**Exercise inputs:**
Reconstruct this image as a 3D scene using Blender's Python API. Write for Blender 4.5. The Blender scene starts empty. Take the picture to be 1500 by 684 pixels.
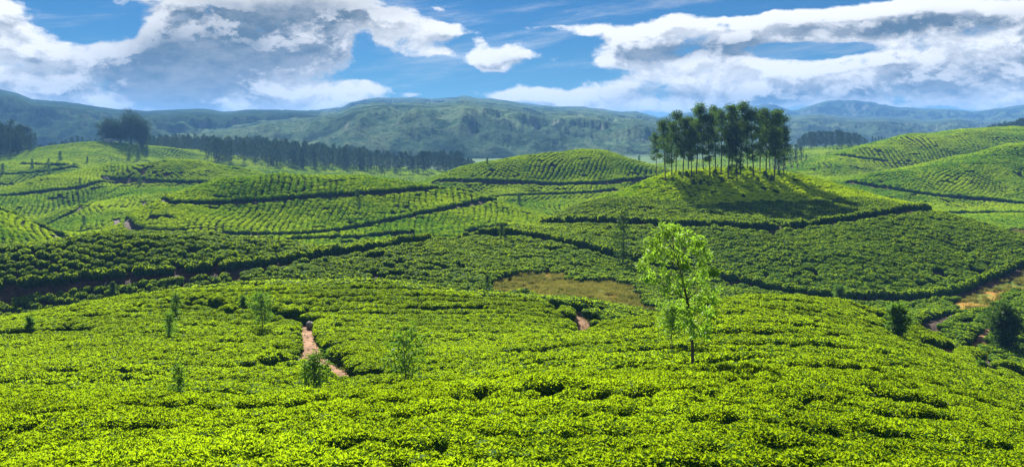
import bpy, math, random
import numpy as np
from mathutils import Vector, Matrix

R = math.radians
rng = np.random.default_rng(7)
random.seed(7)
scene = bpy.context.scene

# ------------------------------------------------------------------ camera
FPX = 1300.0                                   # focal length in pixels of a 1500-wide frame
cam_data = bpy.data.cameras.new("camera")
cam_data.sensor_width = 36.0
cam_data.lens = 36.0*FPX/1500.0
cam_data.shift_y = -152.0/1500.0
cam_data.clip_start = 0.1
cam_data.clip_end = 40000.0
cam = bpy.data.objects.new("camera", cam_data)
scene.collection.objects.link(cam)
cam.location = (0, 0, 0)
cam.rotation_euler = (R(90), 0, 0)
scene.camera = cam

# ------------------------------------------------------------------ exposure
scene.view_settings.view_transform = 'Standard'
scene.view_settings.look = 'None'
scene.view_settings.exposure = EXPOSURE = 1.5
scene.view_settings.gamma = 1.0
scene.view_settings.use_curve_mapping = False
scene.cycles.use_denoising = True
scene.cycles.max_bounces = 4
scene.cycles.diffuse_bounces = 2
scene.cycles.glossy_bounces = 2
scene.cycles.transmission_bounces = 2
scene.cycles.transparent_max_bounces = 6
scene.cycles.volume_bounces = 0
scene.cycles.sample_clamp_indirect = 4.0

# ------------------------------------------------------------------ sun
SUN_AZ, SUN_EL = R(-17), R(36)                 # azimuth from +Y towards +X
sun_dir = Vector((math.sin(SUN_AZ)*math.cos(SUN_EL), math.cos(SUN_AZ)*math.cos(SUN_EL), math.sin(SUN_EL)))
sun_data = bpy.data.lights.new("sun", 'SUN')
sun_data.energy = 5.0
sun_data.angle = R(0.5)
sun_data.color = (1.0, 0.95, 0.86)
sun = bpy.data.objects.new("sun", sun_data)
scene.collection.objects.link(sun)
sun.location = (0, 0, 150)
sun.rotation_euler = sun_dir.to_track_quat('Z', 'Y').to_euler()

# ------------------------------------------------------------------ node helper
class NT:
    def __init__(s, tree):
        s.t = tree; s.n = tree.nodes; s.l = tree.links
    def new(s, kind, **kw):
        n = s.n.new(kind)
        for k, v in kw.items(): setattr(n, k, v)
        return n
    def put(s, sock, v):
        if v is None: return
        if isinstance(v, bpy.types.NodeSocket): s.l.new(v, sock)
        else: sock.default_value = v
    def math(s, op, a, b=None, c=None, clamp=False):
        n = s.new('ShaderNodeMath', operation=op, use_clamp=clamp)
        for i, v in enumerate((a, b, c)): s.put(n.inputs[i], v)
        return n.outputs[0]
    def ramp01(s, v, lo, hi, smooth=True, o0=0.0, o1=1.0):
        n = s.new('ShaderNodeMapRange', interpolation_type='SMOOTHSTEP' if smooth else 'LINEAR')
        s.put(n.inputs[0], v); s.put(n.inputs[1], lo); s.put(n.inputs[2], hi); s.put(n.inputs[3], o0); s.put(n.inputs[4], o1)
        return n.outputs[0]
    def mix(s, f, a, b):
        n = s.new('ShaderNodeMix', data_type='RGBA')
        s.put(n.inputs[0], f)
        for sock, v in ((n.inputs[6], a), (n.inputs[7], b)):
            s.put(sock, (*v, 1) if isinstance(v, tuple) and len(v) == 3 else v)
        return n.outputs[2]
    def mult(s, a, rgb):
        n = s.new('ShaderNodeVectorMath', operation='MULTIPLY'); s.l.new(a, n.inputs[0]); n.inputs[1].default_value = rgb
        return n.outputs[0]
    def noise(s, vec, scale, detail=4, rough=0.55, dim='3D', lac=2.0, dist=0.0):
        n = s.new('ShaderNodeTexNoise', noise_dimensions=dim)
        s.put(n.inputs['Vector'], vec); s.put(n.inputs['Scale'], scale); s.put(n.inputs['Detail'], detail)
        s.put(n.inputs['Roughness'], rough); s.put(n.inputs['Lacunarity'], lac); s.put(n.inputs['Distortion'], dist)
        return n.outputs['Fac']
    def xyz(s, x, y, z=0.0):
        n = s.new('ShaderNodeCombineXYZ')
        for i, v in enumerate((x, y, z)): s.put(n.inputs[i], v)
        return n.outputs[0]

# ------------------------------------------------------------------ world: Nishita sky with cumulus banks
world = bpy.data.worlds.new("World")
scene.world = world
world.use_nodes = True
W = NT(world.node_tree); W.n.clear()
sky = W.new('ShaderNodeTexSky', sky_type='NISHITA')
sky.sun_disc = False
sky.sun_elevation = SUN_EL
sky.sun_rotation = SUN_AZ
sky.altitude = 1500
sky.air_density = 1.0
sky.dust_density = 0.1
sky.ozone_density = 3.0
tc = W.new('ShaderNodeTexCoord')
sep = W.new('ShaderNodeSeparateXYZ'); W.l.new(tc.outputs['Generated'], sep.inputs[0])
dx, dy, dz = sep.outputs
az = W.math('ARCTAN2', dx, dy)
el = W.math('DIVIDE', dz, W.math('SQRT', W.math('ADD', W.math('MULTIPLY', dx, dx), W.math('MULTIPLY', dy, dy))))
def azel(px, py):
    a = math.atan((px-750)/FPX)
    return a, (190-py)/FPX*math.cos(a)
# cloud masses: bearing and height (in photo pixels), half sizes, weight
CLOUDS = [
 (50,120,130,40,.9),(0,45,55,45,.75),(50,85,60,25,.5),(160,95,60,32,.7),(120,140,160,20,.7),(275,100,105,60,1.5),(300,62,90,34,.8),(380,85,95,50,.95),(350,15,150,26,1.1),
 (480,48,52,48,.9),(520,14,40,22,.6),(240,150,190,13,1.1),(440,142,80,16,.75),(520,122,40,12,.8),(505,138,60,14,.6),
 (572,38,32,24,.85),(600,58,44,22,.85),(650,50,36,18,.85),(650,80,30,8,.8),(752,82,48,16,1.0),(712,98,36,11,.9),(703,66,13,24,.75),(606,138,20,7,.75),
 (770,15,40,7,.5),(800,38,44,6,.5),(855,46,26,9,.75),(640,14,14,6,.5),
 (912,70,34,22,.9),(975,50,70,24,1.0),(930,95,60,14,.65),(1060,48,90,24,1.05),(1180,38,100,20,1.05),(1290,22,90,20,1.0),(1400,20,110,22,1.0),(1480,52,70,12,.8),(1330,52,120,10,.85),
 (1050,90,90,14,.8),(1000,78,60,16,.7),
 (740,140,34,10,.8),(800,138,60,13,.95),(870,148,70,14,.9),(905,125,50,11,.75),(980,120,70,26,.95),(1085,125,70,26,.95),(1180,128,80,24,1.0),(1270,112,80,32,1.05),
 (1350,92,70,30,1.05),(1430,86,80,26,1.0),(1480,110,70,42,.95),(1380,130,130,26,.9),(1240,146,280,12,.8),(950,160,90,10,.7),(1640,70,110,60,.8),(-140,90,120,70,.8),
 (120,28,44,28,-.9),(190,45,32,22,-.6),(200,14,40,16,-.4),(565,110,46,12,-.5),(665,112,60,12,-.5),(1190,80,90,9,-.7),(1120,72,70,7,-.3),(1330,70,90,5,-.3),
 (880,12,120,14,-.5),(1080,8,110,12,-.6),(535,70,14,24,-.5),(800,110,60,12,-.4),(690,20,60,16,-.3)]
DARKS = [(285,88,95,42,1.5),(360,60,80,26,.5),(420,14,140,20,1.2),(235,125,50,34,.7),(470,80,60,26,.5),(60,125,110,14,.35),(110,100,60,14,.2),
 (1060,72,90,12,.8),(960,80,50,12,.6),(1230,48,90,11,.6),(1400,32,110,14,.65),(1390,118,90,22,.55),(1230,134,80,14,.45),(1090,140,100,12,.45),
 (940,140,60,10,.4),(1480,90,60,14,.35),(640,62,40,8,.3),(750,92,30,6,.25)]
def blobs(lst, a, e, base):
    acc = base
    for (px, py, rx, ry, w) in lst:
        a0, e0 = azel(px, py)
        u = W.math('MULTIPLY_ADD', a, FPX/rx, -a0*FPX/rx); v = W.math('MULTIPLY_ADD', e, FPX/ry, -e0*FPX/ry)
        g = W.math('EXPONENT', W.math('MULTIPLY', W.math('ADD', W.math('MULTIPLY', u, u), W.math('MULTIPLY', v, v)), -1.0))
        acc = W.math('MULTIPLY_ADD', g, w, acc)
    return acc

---

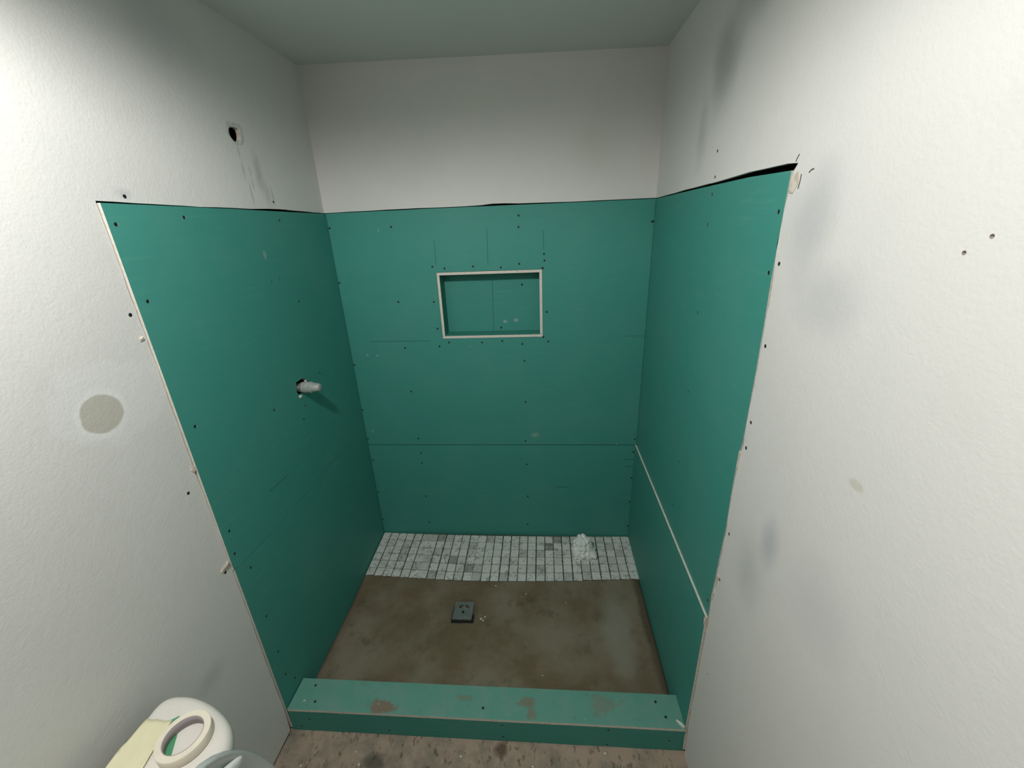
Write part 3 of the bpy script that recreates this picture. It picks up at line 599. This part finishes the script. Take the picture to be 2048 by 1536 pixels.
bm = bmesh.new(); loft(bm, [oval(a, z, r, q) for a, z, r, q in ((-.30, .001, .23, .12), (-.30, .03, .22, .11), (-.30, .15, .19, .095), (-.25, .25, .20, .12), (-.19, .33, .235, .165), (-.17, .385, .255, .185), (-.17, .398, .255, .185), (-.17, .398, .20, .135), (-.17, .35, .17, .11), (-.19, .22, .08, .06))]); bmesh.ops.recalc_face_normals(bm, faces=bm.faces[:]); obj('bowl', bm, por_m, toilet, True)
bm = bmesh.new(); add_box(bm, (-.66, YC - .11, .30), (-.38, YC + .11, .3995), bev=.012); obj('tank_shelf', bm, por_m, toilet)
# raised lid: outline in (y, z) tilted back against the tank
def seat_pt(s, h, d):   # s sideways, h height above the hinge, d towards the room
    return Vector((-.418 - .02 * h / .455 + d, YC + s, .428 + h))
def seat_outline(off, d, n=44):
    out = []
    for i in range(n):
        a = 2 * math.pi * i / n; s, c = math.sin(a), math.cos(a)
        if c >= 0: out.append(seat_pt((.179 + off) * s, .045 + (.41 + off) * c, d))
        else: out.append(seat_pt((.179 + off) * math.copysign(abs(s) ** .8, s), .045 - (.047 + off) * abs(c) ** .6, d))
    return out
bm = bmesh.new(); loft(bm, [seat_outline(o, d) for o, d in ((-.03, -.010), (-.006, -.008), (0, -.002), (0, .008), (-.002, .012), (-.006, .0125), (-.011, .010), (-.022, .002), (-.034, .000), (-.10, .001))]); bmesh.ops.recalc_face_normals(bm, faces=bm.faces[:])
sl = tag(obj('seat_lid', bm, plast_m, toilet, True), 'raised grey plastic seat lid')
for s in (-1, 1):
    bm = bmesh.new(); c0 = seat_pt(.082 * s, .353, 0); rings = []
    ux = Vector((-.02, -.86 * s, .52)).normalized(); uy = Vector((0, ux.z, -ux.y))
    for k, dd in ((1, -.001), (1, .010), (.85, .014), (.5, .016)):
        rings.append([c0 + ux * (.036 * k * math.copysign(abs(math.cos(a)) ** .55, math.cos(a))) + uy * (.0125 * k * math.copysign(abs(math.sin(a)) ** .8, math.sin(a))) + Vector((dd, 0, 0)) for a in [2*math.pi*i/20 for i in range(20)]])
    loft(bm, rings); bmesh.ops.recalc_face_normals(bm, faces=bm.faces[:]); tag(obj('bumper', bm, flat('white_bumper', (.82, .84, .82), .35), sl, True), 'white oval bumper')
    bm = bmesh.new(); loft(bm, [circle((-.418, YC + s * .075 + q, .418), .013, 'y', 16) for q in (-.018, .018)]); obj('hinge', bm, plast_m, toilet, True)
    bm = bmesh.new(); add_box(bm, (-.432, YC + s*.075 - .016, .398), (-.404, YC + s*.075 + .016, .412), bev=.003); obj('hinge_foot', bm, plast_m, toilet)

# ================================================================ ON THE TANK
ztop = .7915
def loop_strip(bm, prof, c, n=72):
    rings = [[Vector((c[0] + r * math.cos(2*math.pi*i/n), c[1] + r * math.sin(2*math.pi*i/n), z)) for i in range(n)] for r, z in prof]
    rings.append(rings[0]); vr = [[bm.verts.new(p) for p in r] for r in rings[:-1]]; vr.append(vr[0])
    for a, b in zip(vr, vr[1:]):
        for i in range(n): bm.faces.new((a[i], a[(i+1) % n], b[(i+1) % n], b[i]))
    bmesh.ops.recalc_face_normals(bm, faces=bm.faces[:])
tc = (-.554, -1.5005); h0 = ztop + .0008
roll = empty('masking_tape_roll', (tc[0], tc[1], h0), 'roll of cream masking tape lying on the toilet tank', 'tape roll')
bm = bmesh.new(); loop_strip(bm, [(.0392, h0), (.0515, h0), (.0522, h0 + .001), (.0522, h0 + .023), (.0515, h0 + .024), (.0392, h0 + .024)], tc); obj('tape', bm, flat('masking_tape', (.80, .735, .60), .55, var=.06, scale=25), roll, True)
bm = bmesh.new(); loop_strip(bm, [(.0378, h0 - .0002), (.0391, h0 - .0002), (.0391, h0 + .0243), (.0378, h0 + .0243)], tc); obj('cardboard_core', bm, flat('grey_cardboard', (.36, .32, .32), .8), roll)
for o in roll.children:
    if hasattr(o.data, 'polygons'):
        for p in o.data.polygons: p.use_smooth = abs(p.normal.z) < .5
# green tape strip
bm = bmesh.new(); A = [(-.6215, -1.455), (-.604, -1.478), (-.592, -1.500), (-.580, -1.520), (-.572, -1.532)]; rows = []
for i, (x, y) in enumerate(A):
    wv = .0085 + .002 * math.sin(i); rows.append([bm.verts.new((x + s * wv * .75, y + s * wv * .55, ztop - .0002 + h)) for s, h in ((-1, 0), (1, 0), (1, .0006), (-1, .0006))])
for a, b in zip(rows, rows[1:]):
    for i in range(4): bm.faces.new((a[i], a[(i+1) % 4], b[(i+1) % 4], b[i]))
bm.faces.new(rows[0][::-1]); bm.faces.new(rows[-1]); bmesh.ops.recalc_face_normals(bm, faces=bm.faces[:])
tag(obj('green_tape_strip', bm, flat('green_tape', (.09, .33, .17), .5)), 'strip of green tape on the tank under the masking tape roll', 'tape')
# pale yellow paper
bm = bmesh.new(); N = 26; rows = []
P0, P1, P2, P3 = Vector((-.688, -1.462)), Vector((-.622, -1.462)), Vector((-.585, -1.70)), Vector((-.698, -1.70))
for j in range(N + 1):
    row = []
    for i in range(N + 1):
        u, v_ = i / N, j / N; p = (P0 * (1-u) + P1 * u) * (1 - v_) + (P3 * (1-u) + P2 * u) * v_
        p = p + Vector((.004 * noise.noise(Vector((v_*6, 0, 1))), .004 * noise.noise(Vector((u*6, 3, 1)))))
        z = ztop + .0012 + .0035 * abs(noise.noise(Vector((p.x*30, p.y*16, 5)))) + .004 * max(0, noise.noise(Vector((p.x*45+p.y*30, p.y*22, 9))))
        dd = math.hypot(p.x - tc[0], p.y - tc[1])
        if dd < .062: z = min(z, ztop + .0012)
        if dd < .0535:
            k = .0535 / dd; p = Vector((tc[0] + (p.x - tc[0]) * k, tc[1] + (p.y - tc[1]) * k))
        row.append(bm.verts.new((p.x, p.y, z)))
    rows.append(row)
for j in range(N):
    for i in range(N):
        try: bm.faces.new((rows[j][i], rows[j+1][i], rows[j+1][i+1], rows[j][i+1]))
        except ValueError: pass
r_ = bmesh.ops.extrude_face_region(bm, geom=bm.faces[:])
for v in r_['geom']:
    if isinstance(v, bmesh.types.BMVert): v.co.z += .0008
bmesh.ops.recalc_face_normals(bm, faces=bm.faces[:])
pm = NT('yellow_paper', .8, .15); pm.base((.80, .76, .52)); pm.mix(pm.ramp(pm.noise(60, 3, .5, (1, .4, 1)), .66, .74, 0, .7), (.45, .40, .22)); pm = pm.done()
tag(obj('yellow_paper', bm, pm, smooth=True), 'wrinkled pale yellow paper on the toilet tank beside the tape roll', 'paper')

==

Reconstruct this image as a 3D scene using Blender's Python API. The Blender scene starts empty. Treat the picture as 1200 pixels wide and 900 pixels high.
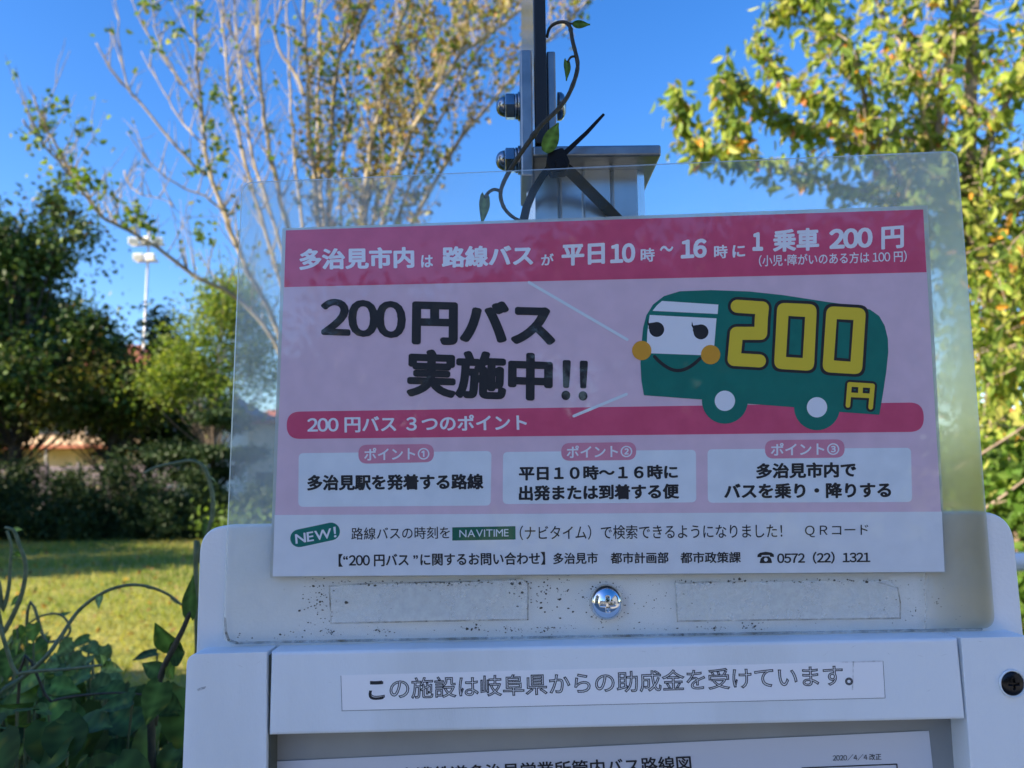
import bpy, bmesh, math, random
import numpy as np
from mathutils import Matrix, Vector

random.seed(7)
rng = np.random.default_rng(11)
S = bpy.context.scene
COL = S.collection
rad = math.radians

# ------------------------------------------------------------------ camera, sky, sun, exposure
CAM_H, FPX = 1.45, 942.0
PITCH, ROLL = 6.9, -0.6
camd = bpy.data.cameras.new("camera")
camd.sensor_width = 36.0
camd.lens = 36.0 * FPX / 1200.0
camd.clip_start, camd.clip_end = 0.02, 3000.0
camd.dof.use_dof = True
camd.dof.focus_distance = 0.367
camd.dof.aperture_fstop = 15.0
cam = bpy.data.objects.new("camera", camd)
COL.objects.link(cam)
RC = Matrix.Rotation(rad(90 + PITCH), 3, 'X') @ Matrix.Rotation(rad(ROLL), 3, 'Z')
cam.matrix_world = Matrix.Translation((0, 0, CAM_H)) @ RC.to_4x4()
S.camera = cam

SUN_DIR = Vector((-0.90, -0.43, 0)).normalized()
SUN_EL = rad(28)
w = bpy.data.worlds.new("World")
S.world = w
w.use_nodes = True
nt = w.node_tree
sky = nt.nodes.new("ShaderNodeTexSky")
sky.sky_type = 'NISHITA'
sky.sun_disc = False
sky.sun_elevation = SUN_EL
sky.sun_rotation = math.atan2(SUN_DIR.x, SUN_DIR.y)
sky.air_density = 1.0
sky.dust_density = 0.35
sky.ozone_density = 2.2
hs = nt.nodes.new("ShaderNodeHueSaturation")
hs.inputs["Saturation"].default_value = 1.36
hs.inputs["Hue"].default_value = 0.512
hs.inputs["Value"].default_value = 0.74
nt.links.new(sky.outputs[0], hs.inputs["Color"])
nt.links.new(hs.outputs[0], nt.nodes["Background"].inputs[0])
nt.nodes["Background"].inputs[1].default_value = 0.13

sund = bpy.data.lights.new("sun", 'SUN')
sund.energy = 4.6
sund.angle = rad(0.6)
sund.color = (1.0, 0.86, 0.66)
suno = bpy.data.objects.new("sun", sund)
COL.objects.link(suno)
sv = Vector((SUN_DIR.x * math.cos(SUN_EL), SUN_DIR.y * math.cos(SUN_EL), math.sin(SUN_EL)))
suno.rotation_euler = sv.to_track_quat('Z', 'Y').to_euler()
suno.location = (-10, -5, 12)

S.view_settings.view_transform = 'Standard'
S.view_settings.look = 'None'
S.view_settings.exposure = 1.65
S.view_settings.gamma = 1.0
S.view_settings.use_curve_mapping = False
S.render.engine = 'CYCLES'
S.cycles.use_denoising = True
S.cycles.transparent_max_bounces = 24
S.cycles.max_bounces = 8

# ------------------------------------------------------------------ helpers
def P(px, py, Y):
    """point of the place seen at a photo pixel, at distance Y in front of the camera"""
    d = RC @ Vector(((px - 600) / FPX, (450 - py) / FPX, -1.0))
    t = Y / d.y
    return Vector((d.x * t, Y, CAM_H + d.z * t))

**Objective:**
Repeat, word for word, the lines of the material above from the one holding "900 pixels high." through the one holding "S.cycles.max_bounces = 8". Leave out pictures.

**The output:**
Reconstruct this image as a 3D scene using Blender's Python API. The Blender scene starts empty. Treat the picture as 1200 pixels wide and 900 pixels high.
import bpy, bmesh, math, random
import numpy as np
from mathutils import Matrix, Vector

random.seed(7)
rng = np.random.default_rng(11)
S = bpy.context.scene
COL = S.collection
rad = math.radians

# ------------------------------------------------------------------ camera, sky, sun, exposure
CAM_H, FPX = 1.45, 942.0
PITCH, ROLL = 6.9, -0.6
camd = bpy.data.cameras.new("camera")
camd.sensor_width = 36.0
camd.lens = 36.0 * FPX / 1200.0
camd.clip_start, camd.clip_end = 0.02, 3000.0
camd.dof.use_dof = True
camd.dof.focus_distance = 0.367
camd.dof.aperture_fstop = 15.0
cam = bpy.data.objects.new("camera", camd)
COL.objects.link(cam)
RC = Matrix.Rotation(rad(90 + PITCH), 3, 'X') @ Matrix.Rotation(rad(ROLL), 3, 'Z')
cam.matrix_world = Matrix.Translation((0, 0, CAM_H)) @ RC.to_4x4()
S.camera = cam

SUN_DIR = Vector((-0.90, -0.43, 0)).normalized()
SUN_EL = rad(28)
w = bpy.data.worlds.new("World")
S.world = w
w.use_nodes = True
nt = w.node_tree
sky = nt.nodes.new("ShaderNodeTexSky")
sky.sky_type = 'NISHITA'
sky.sun_disc = False
sky.sun_elevation = SUN_EL
sky.sun_rotation = math.atan2(SUN_DIR.x, SUN_DIR.y)
sky.air_density = 1.0
sky.dust_density = 0.35
sky.ozone_density = 2.2
hs = nt.nodes.new("ShaderNodeHueSaturation")
hs.inputs["Saturation"].default_value = 1.36
hs.inputs["Hue"].default_value = 0.512
hs.inputs["Value"].default_value = 0.74
nt.links.new(sky.outputs[0], hs.inputs["Color"])
nt.links.new(hs.outputs[0], nt.nodes["Background"].inputs[0])
nt.nodes["Background"].inputs[1].default_value = 0.13

sund = bpy.data.lights.new("sun", 'SUN')
sund.energy = 4.6
sund.angle = rad(0.6)
sund.color = (1.0, 0.86, 0.66)
suno = bpy.data.objects.new("sun", sund)
COL.objects.link(suno)
sv = Vector((SUN_DIR.x * math.cos(SUN_EL), SUN_DIR.y * math.cos(SUN_EL), math.sin(SUN_EL)))
suno.rotation_euler = sv.to_track_quat('Z', 'Y').to_euler()
suno.location = (-10, -5, 12)

S.view_settings.view_transform = 'Standard'
S.view_settings.look = 'None'
S.view_settings.exposure = 1.65
S.view_settings.gamma = 1.0
S.view_settings.use_curve_mapping = False
S.render.engine = 'CYCLES'
S.cycles.use_denoising = True
S.cycles.transparent_max_bounces = 24
S.cycles.max_bounces = 8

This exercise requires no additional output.